Handsome Family

  • Handsome Family
  • Odessa (Carrot Top) 1994 
  • Milk and Scissors (Carrot Top) 1996 
  • Through the Trees (Carrot Top) 1998 
  • In the Air (Carrot Top) 2000 
  • Twilight (Carrot Top) 2001 
  • Singing Bones (Carrot Top) 2003 

When Chicago guitarist Brett Sparks decided to get a band together, he avoided all the hassle of finding and auditioning musicians by recruiting his wife Rennie and best friend Mike Werner and teaching them to play, respectively, bass and drums. Thus was born the Handsome Family. With Brett writing the music and Rennie contributing lyrics, the trio plays a noisy, urbanized version of country that resembles the rural side of the Mekons. Odessa finds the trio just getting ahold of its sound, at times clumsily, as ideas outstrip ability. Songs on Odessa deal with the problems of city living (“Moving Furniture Around”), modern relationships (the wittily titled “She Awoke With a Jerk,” “Everything That Rises Must Converge”) and lost innocence (“Pony”).
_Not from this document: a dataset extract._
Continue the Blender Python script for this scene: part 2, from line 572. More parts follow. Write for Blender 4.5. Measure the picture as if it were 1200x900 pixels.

The Sparks’ voices meld together in slightly off-key harmonies that are never less than affecting. If Odessa has a fault, it’s lyrics that are sometimes too coyly knowing, tossing off pop cultural references to no real effect. But even on the worst offender (“Gorilla”), the Handsome Family’s music retains its charm.

Milk and Scissors expands the trio’s lyrical grasp, offering such fables as “The King Who Wouldn’t Smile,” “Amelia Earhart vs. the Dancing Bear” and “Emily Shore 1819-1839.”